Ditambahkannya, ”Anasir pengalaman sendiri dan pengungkapan sendiri demikian
kuat, hingga tak dapat orang bicara tentang jiplakan, kecuali kalau tiap hasil
pengaruh mau dianggap jiplakan. Maka, adalah terlalu gegabah untuk menuduh
Hamka plagiat seperti meneriaki tukang copet di Senen.”
Kasus terbaru,
penulis menemukan sebuah tulisan pada kompasiana yang diposting 13 April 2012
berjudul “Negeri
Lima Menara dan Plagiarisme Modern Indonesia.”
Dalam tulisan tersebut secara gamblang Ferdy
Mursali, menyatakan analisisnya terhadap plagiarisme yang
dilakukan A fuadi “Dalam kasus N5M dan AAC dan LP
tampak jelas banyak ide di dalam AAC maupun LP telah diplagiat oleh Ahmad Fuadi[4].”
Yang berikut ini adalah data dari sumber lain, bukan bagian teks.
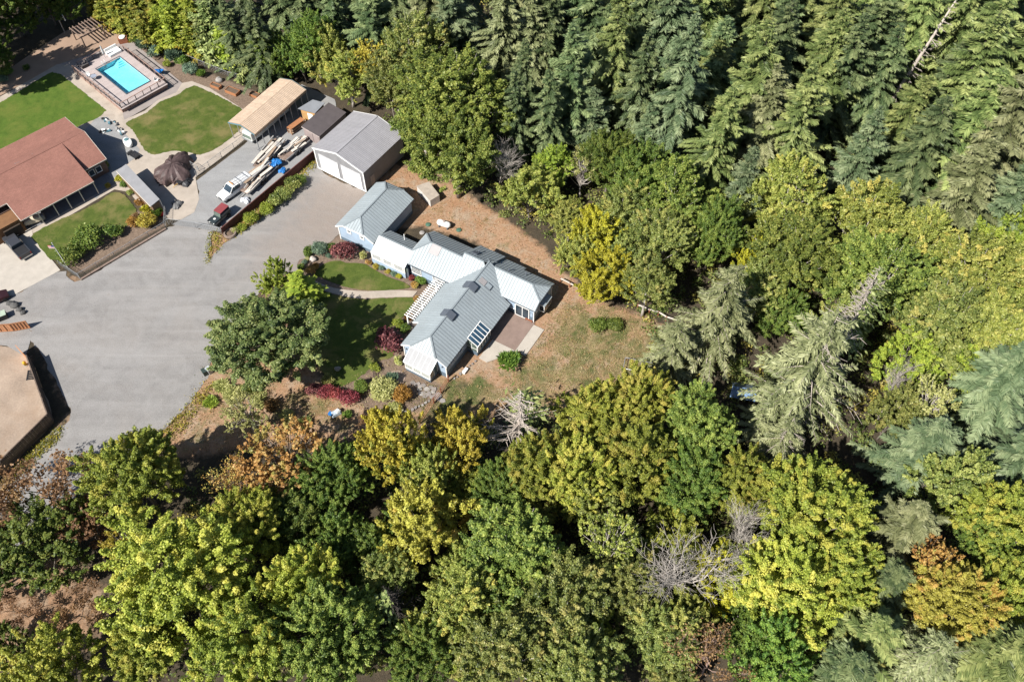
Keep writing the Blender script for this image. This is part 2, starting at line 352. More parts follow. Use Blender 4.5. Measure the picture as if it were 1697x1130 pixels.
# neighbour's concrete: paths round the lawns, tan terrace by the pool, driveway
struct(sheet('pool_terrace', smooth_poly(PX((-30,140),(10,118),(60,84),(108,52),(138,40),(176,44),(214,66),(192,80),(140,92),(128,98),(97,107),(40,138),(-30,175)), 1.2, 0, 6, False), 0.008, CON3, .1))
struct(sheet('pool_apron', smooth_poly(PX((97,107),(135,95),(215,66),(302,138),(300,152),(262,168),(206,200),(190,190)), 1.0, 0, 7, False), 0.012, mat('apron_grey', (.27, .235, .22), .9, .12, .7, fine=8), .1))
cp = smooth_poly(PX((-30,186),(-30,178),(95,107),(118,108),(200,172),(206,199),(240,184),(262,166),(292,154),(302,138),(318,135),(347,146),(404,182),(412,226),(380,252),(324,294),(330,330),(322,352),(300,364),(282,364),(262,350),(235,345),(214,318),(190,314),(120,355),(50,392),(-30,340)), 0.9, 0, 8, False)
struct(sheet('concrete_path', cp, 0.018, CON, .15))
struct(sheet('concrete_driveway', smooth_poly(PX((-60,395),(0,374),(38,364),(52,388),(100,448),(25,488),(-60,517)), 1.0, 0, 9, False), 0.022, CON2, .15))
LAWN1_P = PX((-40,195),(0,171),(79,123.5),(90,121.5),(101,124),(114,134),(171,179),(172,186),(163,195),(134,208),(122,216),(100,225),(40,250),(-40,280))
LAWN2_P = PX((210,204),(244,186.5),(265,169.5),(295,157.5),(306,149),(318,144),(326,143.5),(349,153.5),(374,166),(390,175),(401,182),(400,205),(397,216),(367,241),(345,253),(329,256.5),(313,253),(300,251.5),(285,250.5),(257,256.5),(241,250),(231,235),(221,217))
LAWN3_P = PX((54,389),(98,365),(126,354),(163,335),(183,321),(195,319.5),(208,325.5),(223,343),(227,357),(221,367),(204,377),(179,382),(151,392),(122,405),(105,425),(85,430),(63,405))
for k, (nm, P_, mt) in enumerate((('lawn', LAWN1_P, LAWN), ('lawn', LAWN2_P, LAWN2), ('lawn', LAWN3_P, LAWN2))):
    struct(sheet(nm, smooth_poly(P_, 0.3, 0.09, 20 + k), 0.05, mt, .05))
# this house: front lawns, winding path, patio
LAWN4_P = PX((522,455),(536,438),(560,432),(573,436),(589,436),(605,438),(620,447),(645,460),(667,467),(679,476),(655,480),(616,481.5),(581,477.5),(554,469),(538,462))
LAWN5_P = PX((520,476),(540,484),(566,491),(597,496),(635,494.5),(683,493.5),(684,505),(668,525),(655,538),(640,548),(652,575),(650,592),(625,600),(600,622),(560,640),(530,610),(505,560),(500,510))
struct(sheet('lawn', smooth_poly(LAWN4_P, 0.4, 0.05, 30), 0.03, LAWN2, .05))
struct(sheet('lawn', smooth_poly(LAWN5_P, 0.4, 0.10, 31), 0.03, LAWN2, .05))
PU = [(499,455),(512,461),(525,467),(539,473),(553,477.5),(576,481),(592,482.3),(609,483),(628,482.3),(648,481),(670,481.5),(692,482.6)]
PL = [(684,492),(660,492.2),(635,493.2),(616,494.4),(597,494.7),(581,493),(566,490),(553,486.5),(540,482.6),(530,477),(519,471.5),(506,466),(494,461)]
struct(sheet('garden_path', smooth_poly([G(*p) for p in PU + PL], 0.6, 0, 32, False), 0.05, CON, .1))
struct(sheet('pale_verge', smooth_poly(PX((36,366),(44,362),(53,380),(54,389),(50,391)), .5, 0, 33, False), 0.034, CON2, .05))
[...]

Demikian kalimat tuduhan yang dialamatkan pada A Fuadi penulis novel Negeri 5
Menara.
Pada
akhirnya menentukan status plagiat memang harus menggunakan ketelitian, karena
bisa saja karya yang dimaksud plagiat sesungguhnya hanya mendapat pengaruh dari
karya sastra lain. Menurut Alridge: “suatu karya
sastra tidak akan terwujud tanpa pengarangnya membaca karya sastra-karya sastra
pengarang sebelumnya.” Sama dengan pendapat Prof. Dr. A. Teeuw: “Karya sastra
tercipta tidak dalam kekosongan[5].” Dengan kata lain, setiap karya sastra di dunia ini
sebenarnya mendapat pengaruh dari karya sastra lain.
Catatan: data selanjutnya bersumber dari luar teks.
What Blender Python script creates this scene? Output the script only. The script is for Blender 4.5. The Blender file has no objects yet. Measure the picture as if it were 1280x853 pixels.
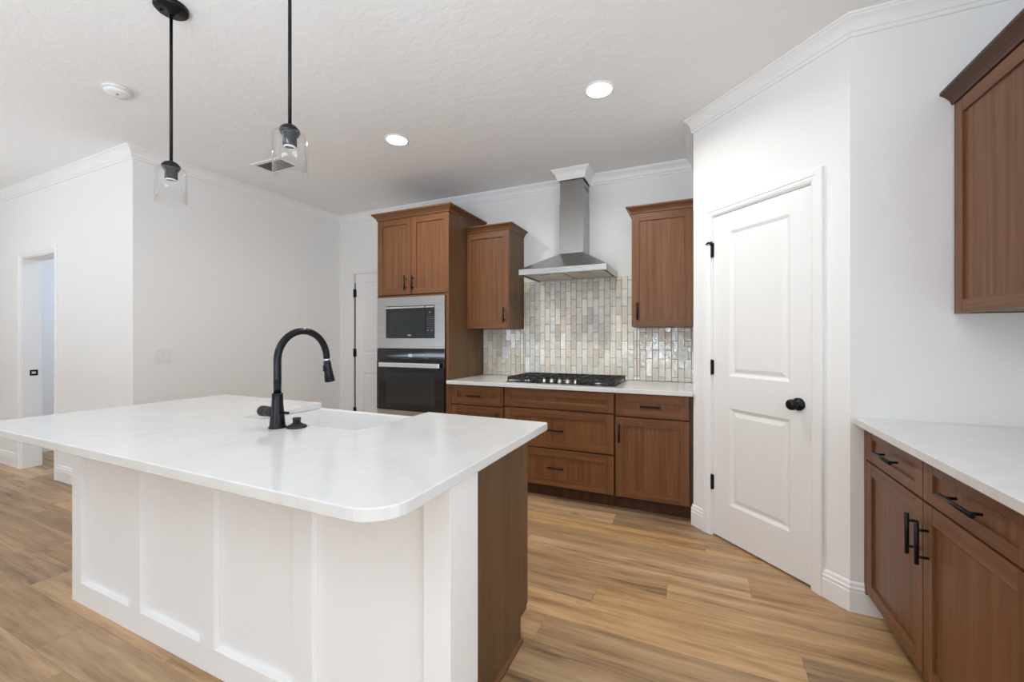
import bpy, bmesh, math, random
from mathutils import Vector, Matrix

scene = bpy.context.scene
COL = scene.collection
random.seed(7)

# ------------------------------------------------------------------ camera
H = 1.257
YAW = 0.42167
cam_data = bpy.data.cameras.new('camera')
cam_data.sensor_width = 36.0
cam_data.lens = 514.5 / 1280 * 36.0
cam_data.shift_y = -2.0 / 1280
cam_data.clip_start = 0.02
cam = bpy.data.objects.new('camera', cam_data)
cam.location = (0, 0, H)
cam.rotation_euler = (math.pi / 2, 0, YAW)
COL.objects.link(cam)
scene.camera = cam

# ------------------------------------------------------------------ world, lights, exposure
world = bpy.data.worlds.new('daylight')
scene.world = world
world.use_nodes = True
bg = world.node_tree.nodes['Background']
bg.inputs['Color'].default_value = (0.80, 0.90, 1.0, 1)
bg.inputs['Strength'].default_value = 0.9

scene.view_settings.view_transform = 'Standard'
scene.view_settings.look = 'None'
scene.view_settings.gamma = 1.0
scene.view_settings.use_curve_mapping = False
scene.view_settings.exposure = 0.20
scene.cycles.max_bounces = 14
scene.cycles.diffuse_bounces = 12
scene.cycles.glossy_bounces = 4
scene.cycles.transmission_bounces = 8
scene.cycles.transparent_max_bounces = 12
scene.cycles.caustics_reflective = False
scene.cycles.caustics_refractive = False
scene.cycles.sample_clamp_indirect = 6.0


def area(name, loc, rot, sx, sy, power, color=(1, 1, 1), shape='RECTANGLE', spread=math.pi):
    l = bpy.data.lights.new(name, 'AREA')
    l.shape = shape
    l.size = sx
    if shape in ('RECTANGLE', 'ELLIPSE'):
        l.size_y = sy
    l.energy = power
    l.color = color
    l.spread = spread
    o = bpy.data.objects.new(name, l)
    o.location = loc
    o.rotation_euler = rot
    COL.objects.link(o)
    return o


HP = math.pi / 2
# daylight entering through the glazing behind the camera, on the right and on the far left side of the open-plan room
DAY = (0.76, 0.885, 1.0)
area('rear_glazing_daylight', (-4.9, -4.78, 1.35), (HP, 0, 0), 0.9, 1.2, 20, DAY)
area('rear_slider_daylight', (-0.45, -4.78, 0.95), (HP, 0, 0), 0.7, 1.3, 16, DAY)
area('side_glazing_daylight', (-8.35, -1.6, 1.35), (HP, 0, -HP), 3.6, 1.9, 3, DAY)
area('right_glazing_daylight', (1.27, -0.35, 1.15), (HP, 0, HP), 2.2, 2.1, 23, DAY)
# added fill lights behind the camera, aimed up to brighten the ceiling
area('bounce_fill', (-0.7, -1.4, 0.93), (math.pi - 0.03, 0, 0), 1.4, 1.4, 100, (0.74, 0.87, 1.0))
area('bounce_fill', (-4.9, -1.0, 0.93), (math.pi, 0, 0), 1.4, 1.4, 44, (0.74, 0.87, 1.0))
# ceiling downlights of the rows behind the picture (their own cones, same lamps as the two visible ones)
for lx, ly in ((-0.53, -0.9), (-2.03, -0.9), (-3.6, -0.9), (-5.6, 0.4)):
    area('downlight_lamp', (lx, ly, 2.735), (0, 0, 0), 0.13, 0.13, 1.5, (1.0, 0.95, 0.88), 'DISK')
# added unseen fill light, brightens the small hall room behind the left doorway
area('hall_fill_light', (-5.6, 2.9, 2.70), (0, 0, 0), 0.3, 0.3, 20, (0.66, 0.80, 1.0), 'DISK')

# ------------------------------------------------------------------ materials


def new_mat(name):
    m = bpy.data.materials.new(name)
    m.use_nodes = True
    nt = m.node_tree
    return m, nt, nt.nodes['Principled BSDF']


def nd(nt, t, **kw):
    n = nt.nodes.new(t)
    for k, v in kw.items():
        if k.startswith('i_'):
            n.inputs[k[2:].replace('_', ' ')].default_value = v
        else:
            setattr(n, k, v)
    return n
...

Seorang sastrawan tidak mungkin menciptakan sebuah karya sastra bermutu
tanpa membaca karya-karya sastra bermutu pula. Dalam sebuah diskusi
kepenulisan, penyair terkenal asal Makassar Aan Mansyur mengatakan bahwa mengarang
bagaikan menciptakan warna baru, untuk menciptakan warna baru tentu saja
pengarang harus kaya dalam mengetahui semua jenis warna hingga pada suatu saat
dia mampu menciptakan warna baru yang berbeda.
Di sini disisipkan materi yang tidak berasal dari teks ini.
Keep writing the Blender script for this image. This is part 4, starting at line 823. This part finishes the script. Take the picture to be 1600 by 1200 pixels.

Dalam ilmu sastra bandingan sendiri,
terdapat lima aspek yang harus diperhatikan dalam mengkaji
asal-usul sebuah karya sastra, yaitu: 1) pengaruh; 2) saduran (adaptasi); 3)
jiplakan (plagiat); 4) peniruan (imitasi); 5) terjemahan[6].
Kompleksnya polemik plagiarisme mungkin tidak dapat diputuskan begitu saja.
Karena polemik sastra akan bertambah seiring pesatnya perkembangan karya sastra
dari masa ke masa. Oleh karena itu kebutuhan terhadap ilmu-ilmu sastra yang
dapat menjawab dan membuktikan status plagiat dalam sebuah karya sastra juga
para peneliti sastra yang ahli tidak dapat ditawar lagi. Bahkan kedepannya
penulis berharap akan ada sebuah lembaga yang fokus terhadap kasus-kasus
plagiarisme, yang didalamnya terdapat para ahli yang dapat meneliti, membuktikan
serta mempertanggungjawabkan status plagiat dalam karya sastra secara ilmiah.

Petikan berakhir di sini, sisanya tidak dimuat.